Zira uluslararası camia nezdinde, Türkiye ile Ermenistan arasındaki normalleşme sürecindeki topu Türk tarafına atmış oldu. ABD’den önceki gün yapılan açıklama da bunda başarılı olduğunu gösteriyor. AB’de de “Bu işi Türk tarafı bozdu” algısının yaygın olduğunu söyleyebiliriz.
Bu arada Türkiye’nin genel yaklaşımı ne Karabağ sorununun çözümüne yaradı, ne de Türkiye’nin “soykırım” töhmetinden kurtulmasına. Aksine, Karabağ’daki açmaz daha da belirginleşirken, “Ermeni soykırımı” bu yıl dünyada daha büyük bir kararlılıkla anılıyor.
Oysa Başbakan Erdoğan, gerekli iradeyi sergileyerek kendi hükümetinin müzakere ettiği bu protokollerin arkasında durabilseydi, ayrıca Bakü’deki liderliği de gidilebilecek başka yol olmadığı konusunda ikna edebilseydi, bugün daha olumlu şeyleri konuşuyor olacaktık.
Fakat Erdoğan Azerbaycan’dan gelen tepkiler üzerine yelkenleri hemen suya indirdi. Ermenistan ile normalleşme süreci de fiilen o anda “dondu.” Bugün gelinen noktadaki asıl ilginç gelişmeler ise Azeri tarafında oluyor. Bakü, bu konuda takındığı olumsuz tutum nedeniyle uluslararası düzeyde yalnızlaşıyor. Son gelişmeler bunu açıkça gösteriyor.
Her şeyden önce, Cumhurbaşkanı Aliyev’in Zürich Protokolleri nedeniyle Ankara’ya kızıp Rusya’ya dönmesi bir şey sağlamadı. Bakü, “Ortak Savunma Antlaşması Teşkilatı” çerçevesinde ayni askeri blokta yer alan Rusya ile Ermenistan arasındaki ilişkiyi azımsadı.

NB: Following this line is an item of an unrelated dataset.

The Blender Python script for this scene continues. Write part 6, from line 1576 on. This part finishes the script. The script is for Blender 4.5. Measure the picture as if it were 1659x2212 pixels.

Cumhurbaşkanı Sarkisyan’ı Kremlin’de daha yeni kabul eden Rusya Devlet Başkanı Medvedev’in sözleri de Bakü’de hayal kırıklığı yarattı. Sarkisyan’ı kucaklayan Medvedev, “Görüşmelerimizin sıklığı başkalarını kıskandırabilecek boyutta. Yakın ilişkimiz ülkelerimiz arasında güven ve işbirliğinin pekiştirilmesine yaradığı gibi, stratejik ortak olduğumuzu da teyit ediyor” diye konuşmuştu.
Aliyev için diğer bir şok, Washington’daki “Nükleer Güvenlik Zirvesi”ne davet edilmemesi oldu. Amerikan basınına göre Obama yönetimi, zirve sırasında yapılması planlanan Erdoğan-Sarkisyan görüşmesini bozmaması için Aliyev’i davet etmedi.
Bakü de bunun üzerine, ABD ile yapılması planlanan bir askeri manevrayı iptal ederek tepkisini gösterdi. Ardından Aliyev’in Dış Politika Danışmanı Nevruz Memedov Washington’u uyardı.
Azeri APA ajansına konuşan Memedov, ABD’nin Erivan’ı tuttuğunu ve Türkiye’yi Ermenistan’la yakınlaşmaya zorladığını söyleyerek, “ABD, dünyanın kritik bir bölgesindeki en önemli ve güvenilir müttefiklerinden birini kaybetme tehlikesiyle karşı karşıya” diye konuştu.
Hem Rusya’dan hem de ABD’den umduğunu alamayan Aliyev bu kez İran’a döndü ve Tahran’ın Karabağ konusunda arabulucu olma teklifini kabul ettiğini açıkladı. Bu da tabii ki içi boş olan bir hamle. Kaldı ki Azerbaycan için burada da sorun var, çünkü İran da Ermenistan ile adeta stratejik ilişkileri olan bir ülkedir.
Özetle, Bakü duygularına teslim olmadan Ankara ile birlikte hareket edebilseydi Kafkasya’daki genel durum bugün çok farklı olabilirdi.